(continuação)
Richard Dawkins – “A Desilusão de Deus”
Na edição de Dezembro de
2004 da Free Inqui ry, Tom Flynn,
director dessa excelente revista, reuniu um conjunto de artigos que documentam
contradições e lacunas clamorosas da bem-amada história do Natal.
O próprio Flynn faz uma
lista das muitas contradições entre Mateus e Lucas, os únicos evangelistas que
abordam a vida de Jesus. Robert Gillooly mostra como todas as componentes
essenciais à lenda de Jesus, que incluem a estrela no Oriente, o parto
virginal, a adoração por reis, os milagres, a execução, e ressurreição e a
ascensão, são todas retiradas de outras religiões já existentes na região do
Mediterrâneo e do Próximo Oriente.
Flynn sugere que o desejo de
Mateus de fazer cumprir as profecias messiânicas (a descendência de David, o
nascimento em Belém) para ir ao encontro dos leitores judeus acabou por colidir
frontalmente com o desejo de Lucas de adaptar o Cristianismo aos gentios pela
via do afloramento dos consabidos pontos sensíveis das religiões helenísticas
pagãs (o parto virginal, a adoração por reis, etc…). As contradições que daí
advêm são gritantes mas os fiéis sempre tenderam a fazer-lhes vista grossa.
Há muitos cristãos que levam
a Bíblia muito a sério como sendo um registo literal e rigoroso da História e,
portanto, como prova das suas crenças religiosas.
Na sua biografia de Jesus,
A.N. Wilson lança dúvidas quanto ao facto de José ter sido carpinteiro.
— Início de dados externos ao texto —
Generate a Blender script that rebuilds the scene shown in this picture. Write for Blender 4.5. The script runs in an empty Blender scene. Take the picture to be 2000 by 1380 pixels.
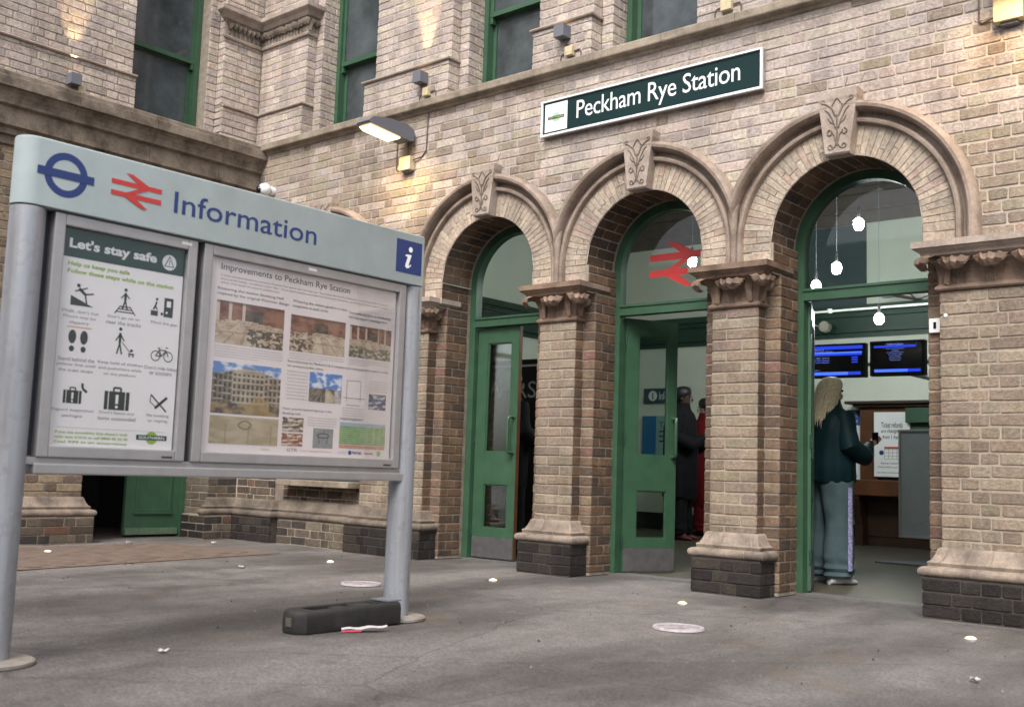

A
palavra grega “tekton” significa, efectivamente carpinteiro, mas foi traduzida
da palavra aramaica “naggar”, que pode significar artesão ou homem erudito.
Esta é apenas uma das traduções
erradas da Bíblia sendo, porém, a mais famosa a tradução de “abmah”, termo
hebraico usado por Isaías para dizer jovem mulher, pelo grego “parthenos” (virgem).
Um lapso do tradutor que é
compreensível mas que deu origem à lenda absurda da virgindade da mãe de Jesus.
E a propósito de virgens,
Ibn Warraq, sustenta com grande humor que, na famosa passagem das 72 virgens
para cada mártir muçulmano, “virgens” é uma tradução errada de “uvas brancas e
cristalinas.
Ora, se esta rectificação
tivesse sido mais divulgada, quantas vítimas inocentes de missões suicidas não
teriam sido salvas?
O Evangelho de Tomé sobre a
infância de Cristo, por exemplo, contem inúmeros episódios anedóticos sobre
Jesus enquanto criança a abusar dos seus poderes mágicos, transformando os seus
colegas de brincadeira em bodes ou a dar uma ajuda ao pai, na oficina de
carpintaria, alongando por magia uma tábua.
Dir-se-á que afinal ninguém
acredita em histórias de milagres tão simplórias como as do Evangelho de Tomé
mas não há nem mais nem menos motivos para acreditar nos 4 Evangelhos canónicos.
Todos eles têm o estatuto de
lendas, de uma factualidade tão dúbia como as histórias do rei Artur e dos seus
cavaleiros da Távola Redonda.
Ninguém sabe quem foram os 4
evangelistas, mas é quase seguro que nunca conheceram Jesus pessoalmente e
muito do que escreveram não foi de modo algum uma tentativa de fazer história,
antes se limitaram a reelaborar e adaptar o Antigo testamento, uma vez que
estavam piamente convencidos de que a vida de Jesus teria de cumprir as profecias
do Antigo Testamento.
Embora Jesus tenha
provavelmente existido, na sua generalidade os estudiosos da Bíblia mais
conceituados não vêm o Novo Testamento como um registo fiável do que na
realidade aconteceu na História e irei dispensar-me de continuar a referir-me à
Bíblia como prova de qualquer tipo de santidade.